Planet Earth is blue… Astronauts dock safely with International Space Station

British astronaut Major Tim Peake has docked safely with the International Space Station (ISS). The Soyuz FG rocket with his two colleagues – Russian commander Yuri Malenchenko and NASA astronaut Tim Kopra – on board was successfully “captured” at 5.33pm UK time, just 10 minutes behind schedule. The crew will now have to wait for about 90 minutes for the cabin pressure either side of the airlock to be regulated before the trio can access the ISS. They had blasted off at 11.03am UK time from the Baikonur Cosmodrome, Kazakhstan.

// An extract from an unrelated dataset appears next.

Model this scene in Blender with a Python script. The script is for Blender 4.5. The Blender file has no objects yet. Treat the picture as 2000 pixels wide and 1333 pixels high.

Major Peake, 43, looked at the on-board video camera and gave a thumbs up gesture as the spacecraft completed its first booster stage and the boosters fell away.

I want to go with Daddy.

Tim Peake’s four-year-old son Oliver.

The crew had a tense wait of more than an hour in the tiny capsule before the scheduled launch time. It will take around six hours to reach the ISS, which travels around the Earth at 28,000 kmph (17,500mph). Major Peake is joined by NASA astronaut Tim Kopra and cosmonaut Yuri Malenchenko, both spaceflight veterans. The arriving crew will be greeted by the space station’s current inhabitants: NASA astronaut Scott Kelly and cosmonauts Mikhail Kornienko and Sergey Volkov. Kelly and Kornienko are nearing the end of their year-long space mission, and Volkov has been on the station since early September.